'''
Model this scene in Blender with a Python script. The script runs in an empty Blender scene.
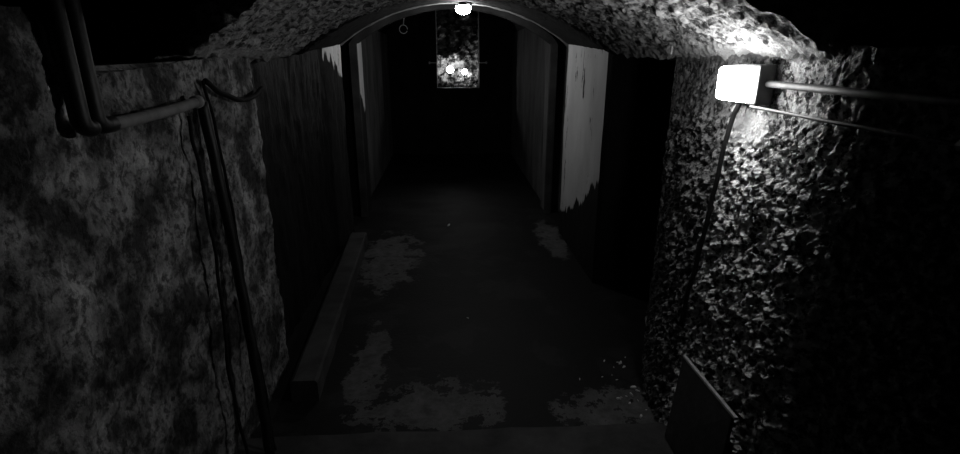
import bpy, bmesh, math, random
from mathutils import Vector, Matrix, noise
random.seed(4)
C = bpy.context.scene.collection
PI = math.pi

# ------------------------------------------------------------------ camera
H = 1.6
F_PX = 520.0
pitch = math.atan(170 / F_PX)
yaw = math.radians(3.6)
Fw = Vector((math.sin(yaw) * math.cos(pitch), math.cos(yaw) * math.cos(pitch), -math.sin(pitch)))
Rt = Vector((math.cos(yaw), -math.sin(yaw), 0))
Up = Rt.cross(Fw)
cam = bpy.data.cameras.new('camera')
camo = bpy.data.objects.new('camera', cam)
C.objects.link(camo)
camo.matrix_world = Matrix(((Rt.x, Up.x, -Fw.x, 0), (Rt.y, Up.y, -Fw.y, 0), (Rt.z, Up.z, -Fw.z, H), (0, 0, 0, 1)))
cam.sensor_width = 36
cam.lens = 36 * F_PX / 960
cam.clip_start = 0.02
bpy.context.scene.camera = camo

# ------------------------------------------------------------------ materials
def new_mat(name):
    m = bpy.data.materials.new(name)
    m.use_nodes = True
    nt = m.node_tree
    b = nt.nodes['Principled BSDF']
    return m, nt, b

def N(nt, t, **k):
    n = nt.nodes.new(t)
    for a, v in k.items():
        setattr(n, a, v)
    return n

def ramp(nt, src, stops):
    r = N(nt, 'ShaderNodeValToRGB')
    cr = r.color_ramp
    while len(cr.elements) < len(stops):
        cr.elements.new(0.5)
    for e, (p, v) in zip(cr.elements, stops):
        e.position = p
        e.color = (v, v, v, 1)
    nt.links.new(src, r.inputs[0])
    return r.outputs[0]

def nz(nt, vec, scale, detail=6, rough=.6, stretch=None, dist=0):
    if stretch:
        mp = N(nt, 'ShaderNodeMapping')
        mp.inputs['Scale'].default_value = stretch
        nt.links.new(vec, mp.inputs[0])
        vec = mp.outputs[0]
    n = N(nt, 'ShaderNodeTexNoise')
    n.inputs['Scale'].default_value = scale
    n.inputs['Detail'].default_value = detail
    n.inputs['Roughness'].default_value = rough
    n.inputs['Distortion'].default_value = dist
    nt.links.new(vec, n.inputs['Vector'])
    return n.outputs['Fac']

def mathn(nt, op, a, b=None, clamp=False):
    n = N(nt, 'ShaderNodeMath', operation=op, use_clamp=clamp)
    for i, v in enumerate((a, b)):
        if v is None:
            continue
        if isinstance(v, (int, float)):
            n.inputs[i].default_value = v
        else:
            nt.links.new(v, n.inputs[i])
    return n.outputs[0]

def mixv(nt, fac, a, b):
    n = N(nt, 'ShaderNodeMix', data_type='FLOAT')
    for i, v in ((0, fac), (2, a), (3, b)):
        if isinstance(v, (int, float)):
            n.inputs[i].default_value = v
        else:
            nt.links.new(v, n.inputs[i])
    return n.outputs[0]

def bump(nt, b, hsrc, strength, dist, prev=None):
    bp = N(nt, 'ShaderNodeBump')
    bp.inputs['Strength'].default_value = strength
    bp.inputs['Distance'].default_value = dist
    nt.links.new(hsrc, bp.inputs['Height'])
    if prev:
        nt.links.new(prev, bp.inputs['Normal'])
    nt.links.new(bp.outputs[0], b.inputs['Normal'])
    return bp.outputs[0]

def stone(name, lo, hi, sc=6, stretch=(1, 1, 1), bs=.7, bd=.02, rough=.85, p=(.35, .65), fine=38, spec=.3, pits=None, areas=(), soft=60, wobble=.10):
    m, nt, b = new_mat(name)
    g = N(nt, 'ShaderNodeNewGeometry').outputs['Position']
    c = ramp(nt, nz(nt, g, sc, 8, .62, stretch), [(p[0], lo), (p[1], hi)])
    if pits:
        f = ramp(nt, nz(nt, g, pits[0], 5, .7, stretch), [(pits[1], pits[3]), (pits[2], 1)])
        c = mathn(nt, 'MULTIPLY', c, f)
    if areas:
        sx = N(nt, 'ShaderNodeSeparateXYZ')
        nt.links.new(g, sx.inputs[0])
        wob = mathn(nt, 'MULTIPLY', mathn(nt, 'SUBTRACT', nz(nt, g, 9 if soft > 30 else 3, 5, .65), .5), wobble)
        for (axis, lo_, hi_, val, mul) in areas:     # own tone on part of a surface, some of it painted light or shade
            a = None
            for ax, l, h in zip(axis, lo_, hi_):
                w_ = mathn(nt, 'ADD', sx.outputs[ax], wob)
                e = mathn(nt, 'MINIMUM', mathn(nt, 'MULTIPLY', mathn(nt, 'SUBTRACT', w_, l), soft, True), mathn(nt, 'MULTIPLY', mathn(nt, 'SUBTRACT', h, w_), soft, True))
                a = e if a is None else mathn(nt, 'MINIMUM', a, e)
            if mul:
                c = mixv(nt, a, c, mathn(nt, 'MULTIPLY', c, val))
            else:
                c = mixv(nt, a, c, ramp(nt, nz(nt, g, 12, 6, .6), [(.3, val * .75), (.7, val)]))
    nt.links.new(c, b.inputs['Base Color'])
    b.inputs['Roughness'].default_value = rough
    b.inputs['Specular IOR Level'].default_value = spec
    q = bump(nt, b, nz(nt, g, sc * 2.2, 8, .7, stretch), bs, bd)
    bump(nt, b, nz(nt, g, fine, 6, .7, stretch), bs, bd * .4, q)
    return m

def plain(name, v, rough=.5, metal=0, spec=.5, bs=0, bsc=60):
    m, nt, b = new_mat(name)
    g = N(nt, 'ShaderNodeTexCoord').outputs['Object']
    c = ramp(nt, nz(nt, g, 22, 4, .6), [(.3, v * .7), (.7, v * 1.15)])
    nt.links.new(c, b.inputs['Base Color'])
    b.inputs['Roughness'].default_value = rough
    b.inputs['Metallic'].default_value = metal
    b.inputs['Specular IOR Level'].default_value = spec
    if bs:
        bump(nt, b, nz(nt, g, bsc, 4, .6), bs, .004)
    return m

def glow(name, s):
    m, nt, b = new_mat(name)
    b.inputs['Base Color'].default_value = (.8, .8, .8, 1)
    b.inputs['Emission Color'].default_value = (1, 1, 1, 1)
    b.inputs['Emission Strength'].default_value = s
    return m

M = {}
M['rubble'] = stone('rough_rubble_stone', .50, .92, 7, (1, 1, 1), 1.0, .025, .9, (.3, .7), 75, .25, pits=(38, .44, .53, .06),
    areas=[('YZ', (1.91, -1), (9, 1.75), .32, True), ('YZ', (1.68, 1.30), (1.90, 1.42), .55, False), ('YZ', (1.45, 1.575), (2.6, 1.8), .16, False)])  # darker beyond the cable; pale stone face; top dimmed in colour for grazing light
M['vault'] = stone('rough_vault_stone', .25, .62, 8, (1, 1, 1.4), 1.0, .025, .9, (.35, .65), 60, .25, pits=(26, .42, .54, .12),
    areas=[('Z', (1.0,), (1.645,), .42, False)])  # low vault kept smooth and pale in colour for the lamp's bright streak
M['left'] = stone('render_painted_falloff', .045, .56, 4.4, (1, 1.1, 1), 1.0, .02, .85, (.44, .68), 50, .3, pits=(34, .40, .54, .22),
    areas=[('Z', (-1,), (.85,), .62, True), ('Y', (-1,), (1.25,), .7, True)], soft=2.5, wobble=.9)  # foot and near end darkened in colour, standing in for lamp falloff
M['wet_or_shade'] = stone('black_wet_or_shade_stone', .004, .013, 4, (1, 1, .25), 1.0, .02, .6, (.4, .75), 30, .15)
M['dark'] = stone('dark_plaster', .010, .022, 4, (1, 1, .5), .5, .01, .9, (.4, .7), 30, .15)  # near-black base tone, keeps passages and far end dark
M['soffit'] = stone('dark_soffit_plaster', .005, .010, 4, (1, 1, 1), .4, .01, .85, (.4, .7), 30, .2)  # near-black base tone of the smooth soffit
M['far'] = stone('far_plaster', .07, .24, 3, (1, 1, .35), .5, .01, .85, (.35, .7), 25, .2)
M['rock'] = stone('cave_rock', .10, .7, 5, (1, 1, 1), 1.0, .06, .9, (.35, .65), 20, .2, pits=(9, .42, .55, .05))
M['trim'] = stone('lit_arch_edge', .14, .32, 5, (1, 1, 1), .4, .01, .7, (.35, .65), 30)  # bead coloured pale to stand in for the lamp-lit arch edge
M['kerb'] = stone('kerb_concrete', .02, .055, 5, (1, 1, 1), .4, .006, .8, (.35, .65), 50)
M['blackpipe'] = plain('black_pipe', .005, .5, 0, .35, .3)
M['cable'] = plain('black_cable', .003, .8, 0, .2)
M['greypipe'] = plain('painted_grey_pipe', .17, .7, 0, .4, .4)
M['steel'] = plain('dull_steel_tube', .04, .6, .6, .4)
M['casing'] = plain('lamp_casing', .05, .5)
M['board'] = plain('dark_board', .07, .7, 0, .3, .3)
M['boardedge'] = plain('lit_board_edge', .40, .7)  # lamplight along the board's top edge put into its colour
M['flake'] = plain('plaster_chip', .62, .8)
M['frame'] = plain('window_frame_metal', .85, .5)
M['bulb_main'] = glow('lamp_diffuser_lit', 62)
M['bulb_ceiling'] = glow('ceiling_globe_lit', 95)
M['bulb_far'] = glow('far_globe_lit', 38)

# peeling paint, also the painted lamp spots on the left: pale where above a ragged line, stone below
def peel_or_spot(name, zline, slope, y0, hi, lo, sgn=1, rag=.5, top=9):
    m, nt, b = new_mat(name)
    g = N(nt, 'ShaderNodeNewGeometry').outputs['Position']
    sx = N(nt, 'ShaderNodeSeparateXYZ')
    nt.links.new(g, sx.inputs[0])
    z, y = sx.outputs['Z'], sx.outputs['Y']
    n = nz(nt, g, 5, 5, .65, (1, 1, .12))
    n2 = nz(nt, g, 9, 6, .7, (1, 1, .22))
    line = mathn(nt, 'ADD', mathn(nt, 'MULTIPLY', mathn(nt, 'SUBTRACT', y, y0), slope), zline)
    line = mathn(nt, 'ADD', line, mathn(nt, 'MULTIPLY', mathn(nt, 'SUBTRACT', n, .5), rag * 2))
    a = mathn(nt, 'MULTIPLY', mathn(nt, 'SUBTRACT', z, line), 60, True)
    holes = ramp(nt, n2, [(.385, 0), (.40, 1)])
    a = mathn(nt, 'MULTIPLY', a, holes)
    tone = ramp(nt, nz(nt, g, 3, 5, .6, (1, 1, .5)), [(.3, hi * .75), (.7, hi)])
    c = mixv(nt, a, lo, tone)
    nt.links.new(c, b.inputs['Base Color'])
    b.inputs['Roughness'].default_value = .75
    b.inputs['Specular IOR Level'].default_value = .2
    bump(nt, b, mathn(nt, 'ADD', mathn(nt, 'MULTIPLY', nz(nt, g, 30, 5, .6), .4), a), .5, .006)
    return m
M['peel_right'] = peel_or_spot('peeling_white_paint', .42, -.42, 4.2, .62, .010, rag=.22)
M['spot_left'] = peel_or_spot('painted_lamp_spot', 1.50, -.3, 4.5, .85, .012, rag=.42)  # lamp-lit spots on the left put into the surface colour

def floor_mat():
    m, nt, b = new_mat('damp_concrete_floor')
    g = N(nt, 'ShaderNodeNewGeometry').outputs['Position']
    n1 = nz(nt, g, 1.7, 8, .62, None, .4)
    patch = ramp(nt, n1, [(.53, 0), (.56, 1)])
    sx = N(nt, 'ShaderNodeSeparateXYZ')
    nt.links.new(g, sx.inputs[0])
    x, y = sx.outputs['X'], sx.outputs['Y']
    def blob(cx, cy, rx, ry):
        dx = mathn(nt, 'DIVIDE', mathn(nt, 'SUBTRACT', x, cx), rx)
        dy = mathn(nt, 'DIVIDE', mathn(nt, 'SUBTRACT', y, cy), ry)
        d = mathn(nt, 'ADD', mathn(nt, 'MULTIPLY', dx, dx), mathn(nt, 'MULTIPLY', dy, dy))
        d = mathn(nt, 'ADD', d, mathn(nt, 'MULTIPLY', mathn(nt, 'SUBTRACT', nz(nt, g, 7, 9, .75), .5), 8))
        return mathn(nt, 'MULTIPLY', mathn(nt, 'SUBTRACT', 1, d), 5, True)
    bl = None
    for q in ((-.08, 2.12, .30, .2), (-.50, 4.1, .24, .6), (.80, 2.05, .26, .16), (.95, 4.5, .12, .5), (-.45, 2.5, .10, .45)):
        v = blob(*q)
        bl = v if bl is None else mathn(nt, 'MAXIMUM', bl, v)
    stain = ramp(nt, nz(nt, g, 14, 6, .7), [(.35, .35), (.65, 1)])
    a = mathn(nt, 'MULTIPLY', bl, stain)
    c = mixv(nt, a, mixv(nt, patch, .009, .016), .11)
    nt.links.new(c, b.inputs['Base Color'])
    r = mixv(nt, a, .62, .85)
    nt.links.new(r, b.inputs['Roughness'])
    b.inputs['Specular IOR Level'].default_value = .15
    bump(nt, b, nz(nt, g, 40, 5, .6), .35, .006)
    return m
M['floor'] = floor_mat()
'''
Direction: Look at the listing and set down only the lines from its start through the line with "return n.outputs['Fac']", word for word and without pictures.

Answer to the problem:
Model this scene in Blender with a Python script. The script runs in an empty Blender scene.
import bpy, bmesh, math, random
from mathutils import Vector, Matrix, noise
random.seed(4)
C = bpy.context.scene.collection
PI = math.pi

# ------------------------------------------------------------------ camera
H = 1.6
F_PX = 520.0
pitch = math.atan(170 / F_PX)
yaw = math.radians(3.6)
Fw = Vector((math.sin(yaw) * math.cos(pitch), math.cos(yaw) * math.cos(pitch), -math.sin(pitch)))
Rt = Vector((math.cos(yaw), -math.sin(yaw), 0))
Up = Rt.cross(Fw)
cam = bpy.data.cameras.new('camera')
camo = bpy.data.objects.new('camera', cam)
C.objects.link(camo)
camo.matrix_world = Matrix(((Rt.x, Up.x, -Fw.x, 0), (Rt.y, Up.y, -Fw.y, 0), (Rt.z, Up.z, -Fw.z, H), (0, 0, 0, 1)))
cam.sensor_width = 36
cam.lens = 36 * F_PX / 960
cam.clip_start = 0.02
bpy.context.scene.camera = camo

# ------------------------------------------------------------------ materials
def new_mat(name):
    m = bpy.data.materials.new(name)
    m.use_nodes = True
    nt = m.node_tree
    b = nt.nodes['Principled BSDF']
    return m, nt, b

def N(nt, t, **k):
    n = nt.nodes.new(t)
    for a, v in k.items():
        setattr(n, a, v)
    return n

def ramp(nt, src, stops):
    r = N(nt, 'ShaderNodeValToRGB')
    cr = r.color_ramp
    while len(cr.elements) < len(stops):
        cr.elements.new(0.5)
    for e, (p, v) in zip(cr.elements, stops):
        e.position = p
        e.color = (v, v, v, 1)
    nt.links.new(src, r.inputs[0])
    return r.outputs[0]

def nz(nt, vec, scale, detail=6, rough=.6, stretch=None, dist=0):
    if stretch:
        mp = N(nt, 'ShaderNodeMapping')
        mp.inputs['Scale'].default_value = stretch
        nt.links.new(vec, mp.inputs[0])
        vec = mp.outputs[0]
    n = N(nt, 'ShaderNodeTexNoise')
    n.inputs['Scale'].default_value = scale
    n.inputs['Detail'].default_value = detail
    n.inputs['Roughness'].default_value = rough
    n.inputs['Distortion'].default_value = dist
    nt.links.new(vec, n.inputs['Vector'])
    return n.outputs['Fac']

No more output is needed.